1. Lack of HR Credibility

Many corporations have few, if any, strategic positions dedicated to HR. The demands placed on HR aren't financial or analytical in nature because companies don’t position the function as such. Overwhelmed with personnel-related administrative responsibilities - and few demands tied to strategy or measurement - individuals in HR roles are viewed as having low “authority.” In turn, this causes them to struggle establishing credibility, assessing strategic opportunities, and driving results-based change.

2. A Support Function Mindset

When jobs are tactical in nature, they appeal to people who like tactical work. Many HR professionals, when surveyed, report a preference for administrative, nonstrategic work. They often have a low tolerance for risk and a limited sense of what they care to “own” or have authority over. Studies such as New Talent Management Network's 2013 State of Talent Managers Report indicate that HR professionals have a lack of confidence in their own skills and abilities, which leads (in general) to choosing administrative work over more strategic, analytical career opportunities. It’s not a leap to tie these results and conclusions to another data point: Only 32% of HR leaders have high confidence in their own strategy or actions.
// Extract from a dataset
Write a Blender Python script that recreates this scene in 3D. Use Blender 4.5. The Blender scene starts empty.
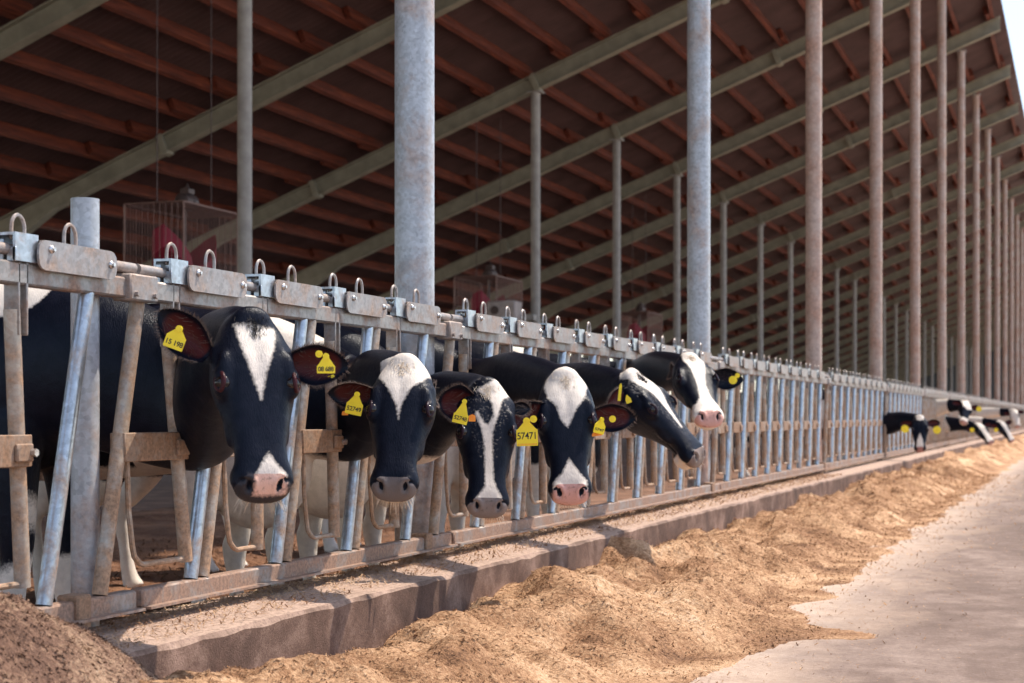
import bpy, math, random
import numpy as np
from mathutils import Vector, Matrix, noise as mnoise

random.seed(7)
rng = np.random.default_rng(7)
sc = bpy.context.scene
C = sc.collection

# ------------------------------------------------------------------ camera
F_PX = 1576.0
TH = math.atan(573.0 / F_PX)
CT, ST = math.cos(TH), math.sin(TH)
CAM = Vector((2.74, 0.0, 0.95))
cd = bpy.data.cameras.new('camera')
cam = bpy.data.objects.new('camera', cd)
C.objects.link(cam)
cam.location = CAM
cam.rotation_euler = (math.pi / 2, 0, TH)
cd.sensor_width = 36.0
cd.lens = F_PX * 36.0 / 1024.0
cd.shift_y = (416 - 341.5) / 1024.0
cd.clip_end = 2000
cd.dof.use_dof = True
cd.dof.focus_distance = 5.6
cd.dof.aperture_fstop = 4.5
sc.camera = cam

# ------------------------------------------------------------------ world + sun + exposure
w = bpy.data.worlds.new('sky')
sc.world = w
w.use_nodes = True
nt = w.node_tree
bg = nt.nodes['Background']
sky = nt.nodes.new('ShaderNodeTexSky')
sky.sky_type = 'NISHITA'
sky.sun_disc = False
SUN_EL, SUN_AZ = math.radians(61), math.radians(40)   # azimuth from +Y towards +X
sky.sun_elevation = SUN_EL
sky.sun_rotation = SUN_AZ
sky.dust_density = 1.0
sky.air_density = 1.0
haze = nt.nodes.new('ShaderNodeMix'); haze.data_type = 'RGBA'
haze.inputs[0].default_value = .22
haze.inputs[7].default_value = (6.0, 5.8, 5.6, 1)
nt.links.new(sky.outputs[0], haze.inputs[6])
nt.links.new(haze.outputs[2], bg.inputs[0])
bg.inputs[1].default_value = 0.255
sd = bpy.data.lights.new('sun', 'SUN')
sd.energy = 6.4
sd.angle = math.radians(0.6)
sd.color = (1.0, 0.86, 0.70)
sun = bpy.data.objects.new('sun', sd)
C.objects.link(sun)
to_sun = Vector((math.cos(SUN_EL) * math.sin(SUN_AZ), math.cos(SUN_EL) * math.cos(SUN_AZ), math.sin(SUN_EL)))
sun.rotation_euler = to_sun.to_track_quat('Z', 'Y').to_euler()
sc.view_settings.view_transform = 'Standard'
sc.view_settings.look = 'None'
sc.view_settings.gamma = 1.0
sc.view_settings.use_curve_mapping = False
sc.view_settings.exposure = 0.0
sc.cycles.use_denoising = True
sc.cycles.max_bounces = 8
sc.cycles.diffuse_bounces = 5

def px(x, y, S):
    """world point seen at pixel x, y where one metre is S pixels"""
    X, Z, U = (x - 512) / S, F_PX / S, (416 - y) / S
    return Vector((CAM.x + X * CT - Z * ST, CAM.y + X * ST + Z * CT, CAM.z + U))

# ------------------------------------------------------------------ mesh builder
class MB:
    def __init__(s):
        s.v, s.f, s.n = [], [], 0
    def add(s, verts, faces):
        o = s.n
        s.v += [tuple(p) for p in verts]
        s.f += [tuple(i + o for i in f) for f in faces]
        s.n += len(verts)
    def box(s, c, d, M=None):
        x, y, z = [k / 2 for k in d]
        vs = [Vector((i * x, j * y, k * z)) for i in (-1, 1) for j in (-1, 1) for k in (-1, 1)]
        vs = [(M @ p if M else p) + Vector(c) for p in vs]
        s.add(vs, [(0, 1, 3, 2), (4, 6, 7, 5), (0, 4, 5, 1), (2, 3, 7, 6), (0, 2, 6, 4), (1, 5, 7, 3)])
    def cbox(s, c, d, ch=0.004, M=None):
        """box with bevelled long edges all round"""
        x, y, z = [k / 2 for k in d]
        ch = min(ch, x * .9, y * .9, z * .9)
        vs = []
        for i in (-1, 1):
            for j in (-1, 1):
                for k in (-1, 1):
                    vs += [Vector((i * (x - ch), j * (y - ch), k * z)), Vector((i * (x - ch), j * y, k * (z - ch))), Vector((i * x, j * (y - ch), k * (z - ch)))]
        import bmesh
        bm = bmesh.new()
        for p in vs: bm.verts.new(p)
        bmesh.ops.convex_hull(bm, input=bm.verts)
        bmesh.ops.dissolve_limit(bm, angle_limit=0.01, verts=bm.verts, edges=bm.edges)
        bm.verts.index_update()
        s.add([(M @ v.co if M else v.co) + Vector(c) for v in bm.verts], [[v.index for v in f.verts] for f in bm.faces])
        bm.free()
    def tube(s, pts, r, n=10, cap=True):
        pts = [Vector(p) for p in pts]
        rs = r if isinstance(r, (list, tuple)) else [r] * len(pts)
        rings = []
        T = []
        for i in range(len(pts)):
            a, b = pts[max(i - 1, 0)], pts[min(i + 1, len(pts) - 1)]
            T.append((b - a).normalized())
        ref = Vector((0, 0, 1)) if abs(T[0].z) < .9 else Vector((0, 1, 0))
        u = (ref - T[0] * ref.dot(T[0])).normalized()
        for i, p in enumerate(pts):
            u = (u - T[i] * u.dot(T[i])).normalized()
            v = T[i].cross(u)
            rings.append([p + (u * math.cos(a) + v * math.sin(a)) * rs[i] for a in [2 * math.pi * k / n for k in range(n)]])
        s.loft(rings, cap)
    def loft(s, rings, cap=True):
        n = len(rings[0])
        vs = [p for r in rings for p in r]
        fs = []
        for i in range(len(rings) - 1):
            for k in range(n):
                k2 = (k + 1) % n
                fs.append((i * n + k, i * n + k2, (i + 1) * n + k2, (i + 1) * n + k))
        if cap:
            fs.append(tuple(range(n - 1, -1, -1)))
            fs.append(tuple((len(rings) - 1) * n + k for k in range(n)))
        s.add(vs, fs)
    def prism(s, poly, y0, y1, M=None):
        """poly in (x, z) extruded along y"""
        n = len(poly)
        vs = [Vector((a, y0, b)) for a, b in poly] + [Vector((a, y1, b)) for a, b in poly]
        if M: vs = [M @ p for p in vs]
        s.add(vs, [tuple(range(n)), tuple(range(2 * n - 1, n - 1, -1))] + [(i, i + n, (i + 1) % n + n, (i + 1) % n) for i in range(n)])
    def ball(s, c, r, n=16, m=10, M=None):
        rings = []
        r = Vector(r) if not isinstance(r, float) else Vector((r, r, r))
        for i in range(m + 1):
            t = math.pi * (i + .02) / (m + .04)
            ring = []
            for k in range(n):
                a = 2 * math.pi * k / n
                p = Vector((r.x * math.cos(t), r.y * math.sin(t) * math.cos(a), r.z * math.sin(t) * math.sin(a)))
                ring.append((M @ p if M else p) + Vector(c))
            rings.append(ring)
        s.loft(rings)
    def mesh(s, name, smooth=True, angle=40):
        me = bpy.data.meshes.new(name)
        me.from_pydata(s.v, [], s.f)
        me.validate()
        import bmesh
        bm = bmesh.new(); bm.from_mesh(me)
        bmesh.ops.recalc_face_normals(bm, faces=bm.faces)
        bm.to_mesh(me); bm.free()
        if smooth:
            me.shade_smooth()
            me.set_sharp_from_angle(angle=math.radians(angle))
        me.update()
        return me
    def build(s, name, mat, parent=None, smooth=True, angle=40):
        return link(name, s.mesh(name, smooth, angle), mat, parent)

def link(name, me, mat, parent=None):
    if mat and not me.materials: me.materials.append(mat)
    o = bpy.data.objects.new(name, me)
    C.objects.link(o)
    if parent: o.parent = parent
    return o

def tag(o, label=None, cat=None, group=None, kind=None):
    if label: o['label'] = label
    if cat: o['category'] = cat
    if group: o['group'] = group
    if kind: o['kind'] = kind
    return o

def empty(name, loc=(0, 0, 0), rz=0):
    o = bpy.data.objects.new(name, None)
    o.empty_display_size = .1
    o.location = loc
    o.rotation_euler = (0, 0, rz)
    C.objects.link(o)
    return o

def copy_tree(o, parent=None):
    c = o.copy()
    C.objects.link(c)
    if parent: c.parent = parent
    for ch in list(o.children):
        copy_tree(ch, c)
    return c

# ------------------------------------------------------------------ materials
def newmat(name):
    m = bpy.data.materials.new(name)
    m.use_nodes = True
    return m, m.node_tree, m.node_tree.nodes['Principled BSDF']

class NG:
    """tiny node helper"""
    def __init__(s, nt): s.nt = nt
    def n(s, t, **k):
        nd = s.nt.nodes.new(t)
        for a, b in k.items(): setattr(nd, a, b)
        return nd
    def l(s, a, b): s.nt.links.new(a, b)
    def noise(s, vec, scale, detail=4, rough=.55, dist=0):
        nd = s.n('ShaderNodeTexNoise')
        nd.inputs['Scale'].default_value = scale
        nd.inputs['Detail'].default_value = detail
        nd.inputs['Roughness'].default_value = rough
        nd.inputs['Distortion'].default_value = dist
        if vec is not None: s.l(vec, nd.inputs['Vector'])
        return nd.outputs['Fac']
    def ramp(s, fac, stops):
        nd = s.n('ShaderNodeValToRGB')
        e = nd.color_ramp.elements
        while len(e) < len(stops): e.new(.5)
        for i, (p, c) in enumerate(stops):
            e[i].position = p
            e[i].color = (c[0], c[1], c[2], 1) if not isinstance(c, (int, float)) else (c, c, c, 1)
        s.l(fac, nd.inputs[0])
        return nd.outputs[0]
    def mix(s, fac, a, b, t='MIX'):
        nd = s.n('ShaderNodeMix', data_type='RGBA', blend_type=t)
        for v, i in ((fac, 0), (a, 6), (b, 7)):
            if isinstance(v, (int, float)): nd.inputs[i].default_value = v
            elif isinstance(v, tuple): nd.inputs[i].default_value = (*v, 1)
            else: s.l(v, nd.inputs[i])
        return nd.outputs[2]
    def math(s, op, a, b=0.0, clamp=False):
        nd = s.n('ShaderNodeMath', operation=op, use_clamp=clamp)
        for v, i in ((a, 0), (b, 1)):
            if isinstance(v, (int, float)): nd.inputs[i].default_value = v
            else: s.l(v, nd.inputs[i])
        return nd.outputs[0]
    def bump(s, h, strength=.3, dist=.01):
        nd = s.n('ShaderNodeBump')
        nd.inputs['Strength'].default_value = strength
        nd.inputs['Distance'].default_value = dist
        s.l(h, nd.inputs['Height'])
        return nd.outputs[0]
    def obj(s, scale=None):
        tc = s.n('ShaderNodeTexCoord').outputs['Object']
        if scale:
            mp = s.n('ShaderNodeMapping')
            mp.inputs['Scale'].default_value = scale
            s.l(tc, mp.inputs[0]); return mp.outputs[0]
        return tc
    def geo(s, scale=None):
        p = s.n('ShaderNodeNewGeometry').outputs['Position']
        if scale:
            mp = s.n('ShaderNodeMapping')
            mp.inputs['Scale'].default_value = scale
            s.l(p, mp.inputs[0]); return mp.outputs[0]
        return p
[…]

3. Skill and Capability Gaps

Here is where it all comes full-circle. Nonstrategic, administrative jobs attract tactical-minded people who prefer more rote, task-driven work. Couple this with the bona fide difficulty of obtaining accurate, people-related data (that is, measurements related to quality of hire, cost of attrition, ROI of learning investments, and so on) and you’ve got a lack of data-based decision-making and forecasting that impedes the driving of change. These leaders are unable to gather and use data to create business cases and, in turn, build a “burning platform” for significant changes or investments in their company’s talent strategy.

4. Limited Aspirations

To further illustrate the reason HR lacks strategic leadership and analytical skills, consider these other findings from the “State of Talent Managers Report”:

  • Most HR incumbents are in the function because they want to help people.
  • Only 18% aspire to be CHROs.
  • Sixty-eight percent consider themselves to be “top performers” yet . . .
  • Sixty-nine percent stated they have only a “slight” understanding of their company’s business.

This survey data indicates that, as mentioned in its conclusions, HR professionals’ aspirations are measured, and their preference is more humanistic than capitalistic. Simply put, their love for and interest in people outweighs their love for and interest in the business.

So although "HR Transformation" efforts have led to new org designs and the implementation of advanced HR technologies, the evidence points to HR talent itself being the biggest barrier to true transformation. The predominantly administrative skills and attributes that served HR practitioners well in the industrial age of old are now obsolete. The new skills in defining and leading change, guided by a clear understanding of how value is created for the business, are still nearly absent. That is the urgent challenge in looking forward for businesses - and it's a time bomb for the HR function.